Per EO 37, the emergency contract must be limited to purchasing those services or products necessary to mitigate the emergency situation. The as-needed contractor was authorized to complete the replacement of all West Hall roof areas, as identified in the June 2016 RFP, which appears more than necessary to mitigate an emergency.

The lowest base bid submitted and rejected in 2016 for these West Hall roof areas was $1,381,500. The authority ultimately paid the $2,350,000 base bid plus a contingency for this project; $968,500 more than the lowest base bid.

August 2017 – RFP for remaining East Hall Roof Areas

By the summer of 2017, repair and replacement of all of West Hall and a portion of East Hall roof areas had been procured through some form of an emergency process. In August 2017, the CRDA issued an RFP to repair and replace the remaining roof areas of the East Hall, as outlined in the June 2016 RFP, along with the addition of gutter work. The only bid submitted was from the as-needed contract vendor that was granted all work on the Boardwalk Hall roofs, mostly through non-competitive processes.

The CRDA management could have authorized a re-bid prior to opening the one bid, to ensure a competitive process, but chose not to do so and instead awarded a base contract for $1.8 million plus a contingency. The architect’s recommendation stated that the bid was within the expected range for said work, however the authority could not provide support of any such range dated prior to the bid opening.

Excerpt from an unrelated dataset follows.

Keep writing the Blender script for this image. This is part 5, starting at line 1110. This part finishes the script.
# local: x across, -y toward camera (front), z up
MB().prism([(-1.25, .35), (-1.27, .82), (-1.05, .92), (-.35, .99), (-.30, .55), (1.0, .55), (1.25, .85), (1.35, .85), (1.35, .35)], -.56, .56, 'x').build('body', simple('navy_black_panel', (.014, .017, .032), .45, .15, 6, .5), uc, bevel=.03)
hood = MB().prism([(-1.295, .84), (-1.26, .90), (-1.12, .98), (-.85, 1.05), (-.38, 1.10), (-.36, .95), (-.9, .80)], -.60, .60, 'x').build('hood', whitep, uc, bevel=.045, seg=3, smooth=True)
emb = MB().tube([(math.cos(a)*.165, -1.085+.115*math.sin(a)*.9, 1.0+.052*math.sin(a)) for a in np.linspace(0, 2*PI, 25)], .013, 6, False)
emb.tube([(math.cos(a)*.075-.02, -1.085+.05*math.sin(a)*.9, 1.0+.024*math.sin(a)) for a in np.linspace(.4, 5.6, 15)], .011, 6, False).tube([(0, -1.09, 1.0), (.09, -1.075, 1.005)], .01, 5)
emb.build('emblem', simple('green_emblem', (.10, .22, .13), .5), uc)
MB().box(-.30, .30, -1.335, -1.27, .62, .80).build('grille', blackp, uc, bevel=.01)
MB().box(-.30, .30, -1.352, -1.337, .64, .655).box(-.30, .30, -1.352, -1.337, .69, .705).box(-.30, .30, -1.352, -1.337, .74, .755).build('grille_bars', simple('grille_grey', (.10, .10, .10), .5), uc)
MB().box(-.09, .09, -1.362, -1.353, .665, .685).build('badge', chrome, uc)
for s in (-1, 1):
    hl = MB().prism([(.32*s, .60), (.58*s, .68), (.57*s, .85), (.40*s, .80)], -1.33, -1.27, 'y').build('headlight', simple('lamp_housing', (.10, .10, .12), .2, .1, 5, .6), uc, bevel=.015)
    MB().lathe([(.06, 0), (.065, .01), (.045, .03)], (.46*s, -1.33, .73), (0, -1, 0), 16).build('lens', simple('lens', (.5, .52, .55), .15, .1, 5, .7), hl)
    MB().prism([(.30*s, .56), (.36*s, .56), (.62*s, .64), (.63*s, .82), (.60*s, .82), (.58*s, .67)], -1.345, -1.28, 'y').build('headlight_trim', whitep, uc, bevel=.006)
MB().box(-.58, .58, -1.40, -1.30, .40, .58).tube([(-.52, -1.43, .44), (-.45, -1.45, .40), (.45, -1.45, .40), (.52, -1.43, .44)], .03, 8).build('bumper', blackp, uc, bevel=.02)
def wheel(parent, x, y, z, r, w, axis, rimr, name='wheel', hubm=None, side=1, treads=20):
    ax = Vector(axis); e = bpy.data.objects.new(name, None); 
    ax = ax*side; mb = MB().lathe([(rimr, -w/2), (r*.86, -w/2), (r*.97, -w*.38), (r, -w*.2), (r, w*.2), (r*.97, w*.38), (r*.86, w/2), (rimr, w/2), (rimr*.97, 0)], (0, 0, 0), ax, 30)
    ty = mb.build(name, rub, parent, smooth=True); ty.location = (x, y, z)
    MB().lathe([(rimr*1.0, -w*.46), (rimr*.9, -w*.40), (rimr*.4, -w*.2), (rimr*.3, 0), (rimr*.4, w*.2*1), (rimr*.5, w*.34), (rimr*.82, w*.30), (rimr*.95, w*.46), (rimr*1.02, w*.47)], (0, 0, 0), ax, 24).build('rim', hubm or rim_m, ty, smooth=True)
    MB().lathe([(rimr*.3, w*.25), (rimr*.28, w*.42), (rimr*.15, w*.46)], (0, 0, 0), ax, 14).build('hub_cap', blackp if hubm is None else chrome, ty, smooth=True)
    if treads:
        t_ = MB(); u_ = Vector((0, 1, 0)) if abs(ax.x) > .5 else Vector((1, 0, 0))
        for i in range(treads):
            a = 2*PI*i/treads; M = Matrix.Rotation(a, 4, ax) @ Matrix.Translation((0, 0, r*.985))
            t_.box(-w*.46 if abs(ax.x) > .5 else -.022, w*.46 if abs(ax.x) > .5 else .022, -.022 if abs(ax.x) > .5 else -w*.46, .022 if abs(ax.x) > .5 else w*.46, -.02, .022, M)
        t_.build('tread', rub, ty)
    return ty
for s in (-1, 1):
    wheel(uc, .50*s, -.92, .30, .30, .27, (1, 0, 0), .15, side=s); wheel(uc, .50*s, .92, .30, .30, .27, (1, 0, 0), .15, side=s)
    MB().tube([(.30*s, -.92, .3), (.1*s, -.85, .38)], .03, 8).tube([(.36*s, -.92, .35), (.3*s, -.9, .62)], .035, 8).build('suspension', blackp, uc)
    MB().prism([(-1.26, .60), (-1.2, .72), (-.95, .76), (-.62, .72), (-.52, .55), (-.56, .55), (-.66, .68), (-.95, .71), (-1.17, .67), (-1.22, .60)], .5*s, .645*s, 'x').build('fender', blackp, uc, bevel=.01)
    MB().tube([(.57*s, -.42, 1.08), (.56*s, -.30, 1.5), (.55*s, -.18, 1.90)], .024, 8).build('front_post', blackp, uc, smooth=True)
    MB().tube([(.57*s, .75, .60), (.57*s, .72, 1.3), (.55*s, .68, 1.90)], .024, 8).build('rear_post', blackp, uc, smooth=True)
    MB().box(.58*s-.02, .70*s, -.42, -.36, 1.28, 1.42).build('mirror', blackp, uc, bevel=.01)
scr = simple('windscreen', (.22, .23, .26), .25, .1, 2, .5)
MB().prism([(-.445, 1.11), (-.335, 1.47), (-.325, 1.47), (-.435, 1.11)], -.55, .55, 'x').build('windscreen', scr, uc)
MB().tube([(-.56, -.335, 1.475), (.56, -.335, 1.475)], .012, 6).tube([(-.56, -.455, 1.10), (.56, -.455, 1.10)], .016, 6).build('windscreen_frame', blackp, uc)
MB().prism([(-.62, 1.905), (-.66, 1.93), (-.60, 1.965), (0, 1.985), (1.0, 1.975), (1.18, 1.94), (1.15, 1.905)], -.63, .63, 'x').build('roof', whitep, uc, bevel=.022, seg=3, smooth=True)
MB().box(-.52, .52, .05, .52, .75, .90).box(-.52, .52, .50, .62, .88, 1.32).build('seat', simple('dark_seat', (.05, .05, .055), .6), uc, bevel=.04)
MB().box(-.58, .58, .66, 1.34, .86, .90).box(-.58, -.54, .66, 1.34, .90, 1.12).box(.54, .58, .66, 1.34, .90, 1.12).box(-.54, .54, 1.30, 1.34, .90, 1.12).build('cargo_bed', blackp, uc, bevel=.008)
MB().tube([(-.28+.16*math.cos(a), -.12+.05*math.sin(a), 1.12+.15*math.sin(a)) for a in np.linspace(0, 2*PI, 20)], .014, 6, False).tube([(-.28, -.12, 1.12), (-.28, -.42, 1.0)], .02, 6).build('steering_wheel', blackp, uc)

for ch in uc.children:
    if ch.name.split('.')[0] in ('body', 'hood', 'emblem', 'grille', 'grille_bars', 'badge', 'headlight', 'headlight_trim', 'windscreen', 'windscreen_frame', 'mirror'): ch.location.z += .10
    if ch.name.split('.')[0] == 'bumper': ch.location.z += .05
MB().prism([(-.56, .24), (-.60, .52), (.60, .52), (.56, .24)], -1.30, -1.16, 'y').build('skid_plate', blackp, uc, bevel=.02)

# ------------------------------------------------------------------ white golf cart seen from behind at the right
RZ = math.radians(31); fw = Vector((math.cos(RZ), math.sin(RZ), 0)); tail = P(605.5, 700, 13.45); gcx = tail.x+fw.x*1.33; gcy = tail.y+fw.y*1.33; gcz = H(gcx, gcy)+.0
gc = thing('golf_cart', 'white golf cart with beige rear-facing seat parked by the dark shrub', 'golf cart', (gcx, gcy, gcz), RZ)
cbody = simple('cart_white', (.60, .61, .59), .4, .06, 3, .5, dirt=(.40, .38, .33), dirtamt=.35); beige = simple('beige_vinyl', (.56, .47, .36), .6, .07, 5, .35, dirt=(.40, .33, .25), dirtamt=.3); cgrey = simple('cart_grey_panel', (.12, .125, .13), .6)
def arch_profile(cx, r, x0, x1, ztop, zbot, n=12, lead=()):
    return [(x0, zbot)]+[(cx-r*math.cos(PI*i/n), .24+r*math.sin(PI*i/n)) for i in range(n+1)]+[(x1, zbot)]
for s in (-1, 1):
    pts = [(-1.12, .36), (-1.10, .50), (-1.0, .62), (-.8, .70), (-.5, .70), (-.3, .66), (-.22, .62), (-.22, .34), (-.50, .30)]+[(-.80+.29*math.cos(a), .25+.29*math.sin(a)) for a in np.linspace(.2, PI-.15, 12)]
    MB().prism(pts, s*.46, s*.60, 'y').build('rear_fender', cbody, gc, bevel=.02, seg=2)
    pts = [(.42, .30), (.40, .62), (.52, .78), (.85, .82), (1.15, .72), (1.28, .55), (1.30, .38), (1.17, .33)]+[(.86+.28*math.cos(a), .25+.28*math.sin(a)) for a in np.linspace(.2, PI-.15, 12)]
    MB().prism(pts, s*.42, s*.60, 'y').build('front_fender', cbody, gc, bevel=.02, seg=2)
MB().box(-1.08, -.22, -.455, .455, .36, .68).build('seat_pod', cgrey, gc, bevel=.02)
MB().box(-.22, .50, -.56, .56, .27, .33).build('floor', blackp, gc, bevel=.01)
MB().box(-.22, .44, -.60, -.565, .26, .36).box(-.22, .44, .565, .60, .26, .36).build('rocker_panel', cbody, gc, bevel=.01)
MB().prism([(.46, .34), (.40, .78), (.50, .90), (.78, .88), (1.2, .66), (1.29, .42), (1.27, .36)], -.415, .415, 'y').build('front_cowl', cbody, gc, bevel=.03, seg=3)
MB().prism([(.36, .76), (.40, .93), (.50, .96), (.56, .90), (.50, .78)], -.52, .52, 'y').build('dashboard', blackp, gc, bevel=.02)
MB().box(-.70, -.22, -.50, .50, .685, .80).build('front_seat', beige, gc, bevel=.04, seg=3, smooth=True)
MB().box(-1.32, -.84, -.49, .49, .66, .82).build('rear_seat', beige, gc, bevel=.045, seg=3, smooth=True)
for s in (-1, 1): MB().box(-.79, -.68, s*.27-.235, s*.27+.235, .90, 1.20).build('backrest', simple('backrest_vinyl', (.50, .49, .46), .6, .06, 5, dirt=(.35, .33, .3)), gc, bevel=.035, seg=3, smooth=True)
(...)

This base contract, in addition to the November 2016 East Hall roof emergency base contract, totaled approximately $3.2 million and exceeded the lowest bid that was submitted and rejected in the 2016 East Hall RFP by approximately $1.1 million.

At the conclusion of all Boardwalk Hall roof repair and replacement projects, the vendor with the highest base bid of $5.4 million in the 2016 competitive process received base contracts totaling $5.53 million plus contingencies. Upon completion of all work, we estimate the authority will expend approximately $2.1 million more than if the board had awarded the projects to the contractor with the lowest base bid of $3.46 million in 2016.


We recommend the authority ensure compliance with its own procurement guidelines and EO 37. The authority should follow its maintenance plan to minimize emergency situations. When applying emergency procurement procedures, the authority should limit the purchase to those services or products necessary to mitigate the emergency and ensure proper application and approval of the exception to competitive procurement. The authority should consider a rebid when there is only one response to an RFP. Finally, the deficiencies identified in the procurement of the Boardwalk Hall roof projects should be examined and the appropriate controls implemented to ensure a proper procurement process and commitment to efficient fiscal management and transparency.